Wallowitch was a photographer and the brother of Anna Mae Wallowitch. Sketches of Anna Mae were included in A Gold Book and, according to Andy Warhol 365 Takes, she also worked, at some point, as Warhol's agent. (36) Warhol and Edward became lovers in spite of the fact that Edward had a drink problem. Around October 1958, Edward had a nervous breakdown. When Edward's brother, the jazz pianist John Wallowitch, asked Warhol to make a financial contribution toward Edward's treatment, Warhol refused, blaming his "business manager."

John Wallowitch:

"The analyst thought it would be better for Edward to go to a place out on Long Island that could handle this kind of thing. But it cost $250 a week. At the time, I was making three dollars an hour and there was no money coming in from Ed or our parents. I called Andy up and asked him for $600 to help Ed out. He said, 'Oh, I'm sorry. My business manager won't let me do it.' It would be nice if Andy had come to see him or called, but no, there was nothing. I loved Andy, but there was something malevolent and evil about the way he sucked off Ed's energy. But I know Ed got his revenge because Andy took it up the ass a lot. And my brother was well-equiped from what I hear." (37)

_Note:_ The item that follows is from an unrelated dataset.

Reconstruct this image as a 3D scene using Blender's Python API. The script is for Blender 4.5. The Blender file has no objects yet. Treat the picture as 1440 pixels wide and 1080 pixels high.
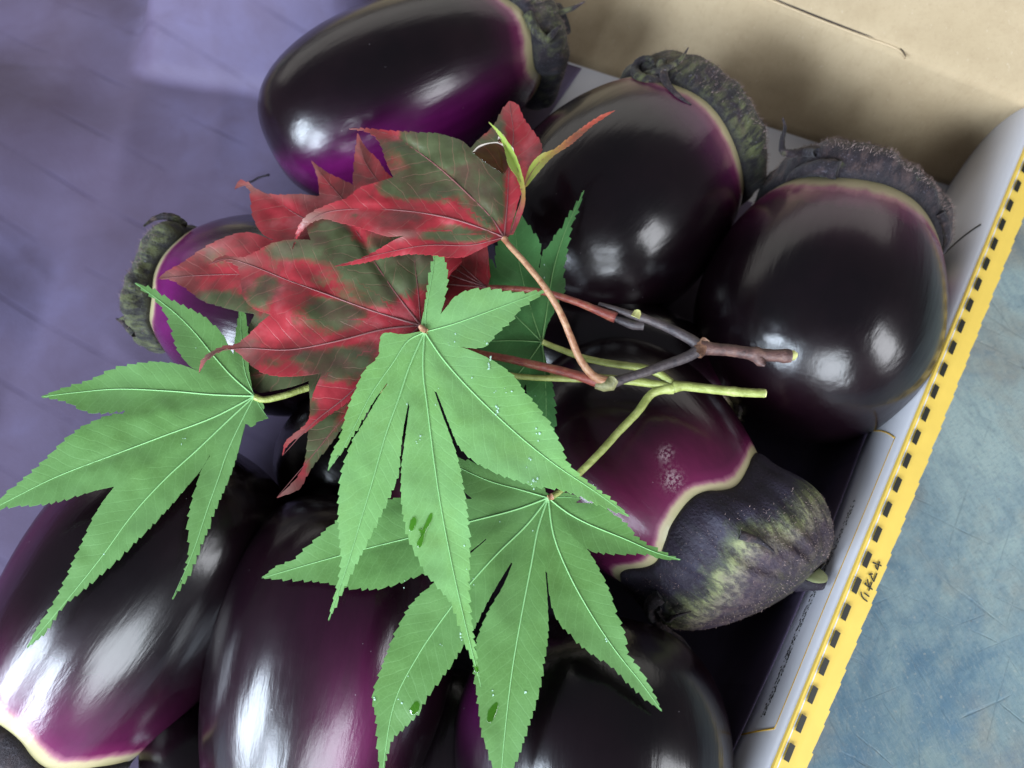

Warhol's refusal to fund Edward's treatment may have stemmed from the fact that Warhol had grown up impoverished, but managed to achieve success by working hard in a very competitive market. He was reticent to distribute "handouts" to friends. Later, during his Factory days, some of his superstars would often demand money. Although Warhol was attracted to 'outsiders' such as transvestites and drug addicts, he tended to avoid them when they became a problem. Some of the "superstars" featured in his films, such as Jackie Curtis, would later be banned from from Warhol's Factory because of erratic behaviour or demands for money - contributing to Warhol's unwarranted reputation as someone who used people up and then discarded them.

In spite of the demand for money from his brother, Edward Wallowitch and Andy Warhol remained friends through the early 1960s. When Warhol needed photographs of Campbell's Soup Cans on which to base his soup can paintings, he enlisted Edward to take photographs of real cans. (38) Wallowitch continued to photograph Warhol during the early sixties including taking a photo of him at the Factory in 1964 which shows acetates of some of Warhol's Most Wanted Men series taped over the Factory's windows. (RNA026) The same year - 1964 - Warhol designed an album cover for Edward's brother, John. (SC26) Edward Wallowitch died in Florida in 1981.

1001 NAMES AND WHERE TO DROP THEM

By the end of 1958 Warhol was so successful that he was listed in a novelty book called 1001 Names and Where to Drop Them, but rather than being listed under the categories of "Artists" or "Fashion" he was listed under "Big Business."